何だろうと思った瞬間、私は自分の左手首に冷たさを感じました。
(え、なんだ?)と思い見ようとした時に、私の耳元に若い女性の擦れた声が聞こえました。
確かに。「何処に行くの?」私はビビりました。
車内には男性4人しかいないのに女性は存在しないはずです。
私は手首を見ました。すると女性のか細い手だけが私の手首を握っていたのです。
と同時に車が止まりました。
「止まった!う、動かない!」Mさんは焦りながらキーを回しました。
対向車や後続車両は全くありません。
私の耳元に更に「遊びましょう…」と擦れた声が聞こえてもう怖くてたまりませんでした。
「掛かれ!エンジン!!」
Mさんが思いっきり叫びキーを回したら、再びエンジンが掛かり走りました。
Mさんはアクセルを踏んで急加速しトンネルを抜けました。
すると、手首の冷たさと女性の声が聞こえなくなりました。
ホッと私はしました。
が、ドアミラーを見て驚愕しました。
トンネルの出口付近にゆらゆら白い服を着て立っている女性が二人ほど見えたのです。
一人は片腕がなく、もう一人は足から下が見えませんでした。
私は見ないで前だけ見てました。
しばらくすると何事もなく普通の道になりました。
Mさんもさっきより落ち着いて運転してました。
後部座席のK課長とT主任はお酒と疲れで爆睡し、いびきかいてました。
高速に乗り、サービスエリアでトイレ休憩で停車しました。
外に出てMさんは、
「お前、あのトンネルで変なの見なかったか?」と真顔で聞いてきました。
私は怖かった体験を正直に話しました。
「やっぱりな…」とMさんは顔が青ざめてました。
Mさんは最初浅間山に行くためにトンネルに入った時、
何かに車のハンドルが取られて良く動かせなかった感触を覚えたそうです。
しかも、バックミラーにはずっと女性の姿らしきものが手招きをしているのが見えたそうです。
帰りのトンネルでは耳元で「休みましょう」とか
「帰らせない」といった声が間違えなく聞こえたそうです。
何か車のパワーもダウンした感じでブレーキの足を踏む部分が何か硬くなっていたような感触を覚えたそうです。

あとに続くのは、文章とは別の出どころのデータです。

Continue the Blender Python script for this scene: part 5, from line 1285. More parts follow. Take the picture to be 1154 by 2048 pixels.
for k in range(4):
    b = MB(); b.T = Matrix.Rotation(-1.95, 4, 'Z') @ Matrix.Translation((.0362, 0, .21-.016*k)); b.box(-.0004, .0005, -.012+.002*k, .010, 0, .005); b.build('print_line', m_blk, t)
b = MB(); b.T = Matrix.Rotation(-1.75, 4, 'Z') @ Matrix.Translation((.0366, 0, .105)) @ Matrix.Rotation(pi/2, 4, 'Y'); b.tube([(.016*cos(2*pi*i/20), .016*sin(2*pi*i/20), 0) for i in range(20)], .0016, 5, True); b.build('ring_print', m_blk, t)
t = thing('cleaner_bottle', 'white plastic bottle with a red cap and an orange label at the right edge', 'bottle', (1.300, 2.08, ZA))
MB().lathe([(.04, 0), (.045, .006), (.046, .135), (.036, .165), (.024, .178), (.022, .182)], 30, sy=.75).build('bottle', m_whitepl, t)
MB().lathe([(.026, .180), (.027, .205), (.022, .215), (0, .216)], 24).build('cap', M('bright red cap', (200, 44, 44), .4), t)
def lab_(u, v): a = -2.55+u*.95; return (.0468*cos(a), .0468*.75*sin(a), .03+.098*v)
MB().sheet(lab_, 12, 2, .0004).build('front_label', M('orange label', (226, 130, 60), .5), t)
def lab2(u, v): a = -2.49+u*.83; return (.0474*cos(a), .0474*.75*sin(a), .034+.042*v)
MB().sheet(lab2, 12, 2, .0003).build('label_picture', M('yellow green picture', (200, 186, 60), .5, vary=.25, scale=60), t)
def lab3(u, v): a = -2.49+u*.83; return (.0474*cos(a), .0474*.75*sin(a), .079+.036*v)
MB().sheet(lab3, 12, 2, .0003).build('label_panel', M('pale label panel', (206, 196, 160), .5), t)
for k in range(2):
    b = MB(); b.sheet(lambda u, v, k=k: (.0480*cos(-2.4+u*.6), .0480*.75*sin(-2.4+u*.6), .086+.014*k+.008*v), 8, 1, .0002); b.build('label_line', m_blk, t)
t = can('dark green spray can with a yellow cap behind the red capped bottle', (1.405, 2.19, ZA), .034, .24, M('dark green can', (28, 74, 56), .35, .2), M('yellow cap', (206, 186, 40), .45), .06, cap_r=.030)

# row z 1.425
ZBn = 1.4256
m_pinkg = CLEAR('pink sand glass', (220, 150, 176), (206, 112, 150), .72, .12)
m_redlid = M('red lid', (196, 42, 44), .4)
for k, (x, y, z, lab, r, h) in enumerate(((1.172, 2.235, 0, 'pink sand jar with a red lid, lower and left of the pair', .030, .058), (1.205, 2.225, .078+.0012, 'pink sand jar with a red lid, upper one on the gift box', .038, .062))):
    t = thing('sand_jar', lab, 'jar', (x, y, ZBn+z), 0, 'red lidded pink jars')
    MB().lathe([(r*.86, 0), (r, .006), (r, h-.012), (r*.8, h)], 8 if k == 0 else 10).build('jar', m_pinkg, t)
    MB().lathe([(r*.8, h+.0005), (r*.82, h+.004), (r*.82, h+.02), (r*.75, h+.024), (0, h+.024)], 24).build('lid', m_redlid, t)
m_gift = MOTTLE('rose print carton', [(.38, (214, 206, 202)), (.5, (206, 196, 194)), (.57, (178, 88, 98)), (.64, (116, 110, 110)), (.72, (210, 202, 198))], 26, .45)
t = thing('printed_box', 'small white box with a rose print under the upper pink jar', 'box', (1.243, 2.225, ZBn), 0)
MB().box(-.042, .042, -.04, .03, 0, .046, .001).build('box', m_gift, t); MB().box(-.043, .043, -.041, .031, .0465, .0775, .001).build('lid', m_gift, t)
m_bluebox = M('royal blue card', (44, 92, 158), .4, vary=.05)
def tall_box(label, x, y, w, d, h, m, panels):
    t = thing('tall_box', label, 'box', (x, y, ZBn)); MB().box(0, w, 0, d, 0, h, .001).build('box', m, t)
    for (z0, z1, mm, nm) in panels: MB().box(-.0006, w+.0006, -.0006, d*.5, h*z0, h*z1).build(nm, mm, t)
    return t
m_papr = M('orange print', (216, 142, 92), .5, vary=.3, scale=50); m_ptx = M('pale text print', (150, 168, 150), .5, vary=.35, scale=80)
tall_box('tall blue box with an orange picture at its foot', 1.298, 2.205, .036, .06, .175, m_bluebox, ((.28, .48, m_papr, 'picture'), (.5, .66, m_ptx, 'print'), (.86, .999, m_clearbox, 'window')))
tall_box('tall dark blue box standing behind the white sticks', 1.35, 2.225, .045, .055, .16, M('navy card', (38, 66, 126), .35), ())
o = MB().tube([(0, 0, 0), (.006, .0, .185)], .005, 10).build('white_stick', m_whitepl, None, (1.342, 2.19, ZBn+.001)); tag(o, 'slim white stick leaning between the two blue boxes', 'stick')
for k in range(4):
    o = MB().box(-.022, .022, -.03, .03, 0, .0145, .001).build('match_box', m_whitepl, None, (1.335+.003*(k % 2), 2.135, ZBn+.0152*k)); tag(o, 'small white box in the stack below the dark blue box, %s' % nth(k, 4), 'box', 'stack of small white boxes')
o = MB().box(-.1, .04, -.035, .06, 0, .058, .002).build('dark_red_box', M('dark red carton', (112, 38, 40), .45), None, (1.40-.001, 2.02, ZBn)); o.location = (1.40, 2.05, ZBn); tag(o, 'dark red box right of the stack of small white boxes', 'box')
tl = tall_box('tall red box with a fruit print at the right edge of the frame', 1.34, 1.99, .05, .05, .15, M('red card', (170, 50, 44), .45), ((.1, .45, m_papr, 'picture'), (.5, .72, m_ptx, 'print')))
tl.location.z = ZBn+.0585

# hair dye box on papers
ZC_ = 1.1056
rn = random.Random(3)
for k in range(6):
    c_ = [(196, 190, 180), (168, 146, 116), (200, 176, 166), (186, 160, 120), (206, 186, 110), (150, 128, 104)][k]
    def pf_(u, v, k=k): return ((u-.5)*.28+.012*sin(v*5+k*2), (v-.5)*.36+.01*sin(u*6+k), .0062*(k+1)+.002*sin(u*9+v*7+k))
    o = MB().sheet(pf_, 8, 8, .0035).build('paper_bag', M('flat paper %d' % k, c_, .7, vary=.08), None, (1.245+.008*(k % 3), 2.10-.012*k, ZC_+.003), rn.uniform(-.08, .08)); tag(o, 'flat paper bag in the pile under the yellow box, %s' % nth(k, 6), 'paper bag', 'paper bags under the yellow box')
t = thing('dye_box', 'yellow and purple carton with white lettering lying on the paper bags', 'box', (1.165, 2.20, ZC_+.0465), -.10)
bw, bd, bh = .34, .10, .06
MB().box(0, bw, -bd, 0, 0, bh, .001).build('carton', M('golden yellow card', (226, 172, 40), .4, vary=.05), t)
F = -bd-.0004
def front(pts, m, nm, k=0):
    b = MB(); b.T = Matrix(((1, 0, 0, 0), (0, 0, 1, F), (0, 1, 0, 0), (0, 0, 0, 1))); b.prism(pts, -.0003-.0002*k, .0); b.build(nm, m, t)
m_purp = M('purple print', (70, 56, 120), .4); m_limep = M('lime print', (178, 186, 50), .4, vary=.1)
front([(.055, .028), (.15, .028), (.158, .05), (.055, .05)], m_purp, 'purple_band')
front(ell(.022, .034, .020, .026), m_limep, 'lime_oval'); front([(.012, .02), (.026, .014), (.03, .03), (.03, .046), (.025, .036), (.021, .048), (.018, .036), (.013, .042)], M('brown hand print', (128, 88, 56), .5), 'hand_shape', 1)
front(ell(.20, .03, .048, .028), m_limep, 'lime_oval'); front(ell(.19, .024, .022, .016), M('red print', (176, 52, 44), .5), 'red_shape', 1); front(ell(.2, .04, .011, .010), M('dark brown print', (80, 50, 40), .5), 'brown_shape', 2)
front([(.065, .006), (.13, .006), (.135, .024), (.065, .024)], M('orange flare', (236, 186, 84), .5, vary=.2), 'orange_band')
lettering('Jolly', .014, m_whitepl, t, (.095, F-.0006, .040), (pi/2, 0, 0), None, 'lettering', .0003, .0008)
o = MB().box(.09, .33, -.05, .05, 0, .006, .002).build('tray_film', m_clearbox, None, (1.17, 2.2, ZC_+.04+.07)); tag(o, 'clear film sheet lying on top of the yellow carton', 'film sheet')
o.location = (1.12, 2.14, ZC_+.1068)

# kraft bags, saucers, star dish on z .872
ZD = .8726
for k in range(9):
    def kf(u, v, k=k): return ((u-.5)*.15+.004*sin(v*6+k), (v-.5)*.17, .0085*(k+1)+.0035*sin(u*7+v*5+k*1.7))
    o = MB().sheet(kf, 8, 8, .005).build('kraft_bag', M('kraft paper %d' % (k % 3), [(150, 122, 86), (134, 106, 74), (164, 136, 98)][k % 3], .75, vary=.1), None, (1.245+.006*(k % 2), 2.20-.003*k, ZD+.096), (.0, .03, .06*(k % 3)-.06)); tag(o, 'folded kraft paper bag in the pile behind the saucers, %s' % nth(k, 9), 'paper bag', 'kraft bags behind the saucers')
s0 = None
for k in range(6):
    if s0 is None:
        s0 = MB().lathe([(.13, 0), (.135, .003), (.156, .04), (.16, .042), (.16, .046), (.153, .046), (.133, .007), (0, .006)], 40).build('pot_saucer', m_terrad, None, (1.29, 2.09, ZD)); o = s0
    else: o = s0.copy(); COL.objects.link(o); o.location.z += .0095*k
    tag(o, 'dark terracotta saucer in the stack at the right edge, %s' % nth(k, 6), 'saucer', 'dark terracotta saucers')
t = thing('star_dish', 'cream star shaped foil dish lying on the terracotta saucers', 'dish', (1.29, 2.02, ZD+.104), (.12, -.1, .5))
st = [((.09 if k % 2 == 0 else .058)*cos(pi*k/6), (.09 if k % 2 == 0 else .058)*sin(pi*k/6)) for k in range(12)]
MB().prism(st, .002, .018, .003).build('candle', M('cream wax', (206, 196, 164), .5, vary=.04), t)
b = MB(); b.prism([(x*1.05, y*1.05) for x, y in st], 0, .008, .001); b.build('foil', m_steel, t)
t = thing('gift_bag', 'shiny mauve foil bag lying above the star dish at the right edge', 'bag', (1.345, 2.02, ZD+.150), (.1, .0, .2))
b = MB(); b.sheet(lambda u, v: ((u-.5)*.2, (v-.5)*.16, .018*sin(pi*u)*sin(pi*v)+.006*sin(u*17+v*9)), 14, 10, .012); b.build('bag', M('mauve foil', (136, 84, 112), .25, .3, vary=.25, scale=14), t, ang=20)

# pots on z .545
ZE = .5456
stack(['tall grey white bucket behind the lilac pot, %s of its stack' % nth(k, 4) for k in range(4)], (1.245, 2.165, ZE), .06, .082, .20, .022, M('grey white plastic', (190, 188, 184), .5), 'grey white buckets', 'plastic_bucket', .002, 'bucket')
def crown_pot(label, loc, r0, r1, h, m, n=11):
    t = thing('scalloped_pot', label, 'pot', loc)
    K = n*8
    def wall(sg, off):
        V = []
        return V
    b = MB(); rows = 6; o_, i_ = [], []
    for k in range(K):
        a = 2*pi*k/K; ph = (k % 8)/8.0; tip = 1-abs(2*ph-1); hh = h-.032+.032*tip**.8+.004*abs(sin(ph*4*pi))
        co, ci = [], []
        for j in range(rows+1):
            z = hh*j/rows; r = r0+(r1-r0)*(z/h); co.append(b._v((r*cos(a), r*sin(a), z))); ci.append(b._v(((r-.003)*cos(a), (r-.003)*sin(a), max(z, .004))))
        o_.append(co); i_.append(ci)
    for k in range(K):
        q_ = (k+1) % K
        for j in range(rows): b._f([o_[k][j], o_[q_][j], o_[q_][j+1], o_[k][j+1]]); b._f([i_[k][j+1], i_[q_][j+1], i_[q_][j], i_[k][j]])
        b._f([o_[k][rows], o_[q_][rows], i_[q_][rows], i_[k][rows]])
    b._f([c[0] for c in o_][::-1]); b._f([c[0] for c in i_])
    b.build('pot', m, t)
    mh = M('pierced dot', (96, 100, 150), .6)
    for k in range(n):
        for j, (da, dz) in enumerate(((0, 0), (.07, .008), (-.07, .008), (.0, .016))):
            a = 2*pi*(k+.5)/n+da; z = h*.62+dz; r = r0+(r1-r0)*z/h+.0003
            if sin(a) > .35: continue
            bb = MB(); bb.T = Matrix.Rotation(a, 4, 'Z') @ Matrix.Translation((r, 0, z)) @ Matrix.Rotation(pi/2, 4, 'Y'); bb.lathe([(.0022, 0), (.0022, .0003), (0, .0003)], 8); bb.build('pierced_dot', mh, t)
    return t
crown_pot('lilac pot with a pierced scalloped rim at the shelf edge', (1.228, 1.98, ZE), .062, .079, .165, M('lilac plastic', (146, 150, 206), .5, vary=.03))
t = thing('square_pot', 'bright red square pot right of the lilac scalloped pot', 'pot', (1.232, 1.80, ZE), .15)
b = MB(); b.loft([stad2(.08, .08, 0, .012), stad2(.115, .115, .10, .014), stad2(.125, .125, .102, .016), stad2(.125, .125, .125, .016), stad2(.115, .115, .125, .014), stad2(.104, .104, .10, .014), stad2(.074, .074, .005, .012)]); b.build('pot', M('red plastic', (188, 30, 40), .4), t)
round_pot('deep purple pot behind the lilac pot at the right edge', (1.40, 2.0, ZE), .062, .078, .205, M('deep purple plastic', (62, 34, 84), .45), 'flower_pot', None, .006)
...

私はその話を聞いて少し小便を漏らしそうになってしまいました。
一応、サービスエリアのガソリンスタンドでエンジン系統やバッテリーを見てもらいました。
ですが、異常はありませんでした。
バッテリーはK課長が車検時に1か月前に変えて新しいものにしたばかり。
弱ってもいなくて不思議だとスタンドの店員が不思議がってました。
その後は無事に帰宅できました。
その後調べた事ですが、下仁田トンネルでは心霊体験や恐怖な思いをする場所ということがわかりゾッとしました。
私はその件依頼、正直県外のゴルフ場に行くのが怖くなりゴルフを止めました。
M先輩もゴルフは現在もしていますが、「県外でのゴルフは一切いかない。」と言うほどです。
その後私は移動した別支店で、取引先の社長さんとゴルフ話をした時に、
下仁田トンネルでの私が体験した以上の恐ろしい話を聞き、冷や汗が止まりませんでした。
そんな曰く付きの場所を知らずに通過していたと思ったらと考えたら膝の震えも止まりませんでした。
もう二度と行きたくありませんし、行かないです。
そんな下仁田トンネルでの怖い体験話でした。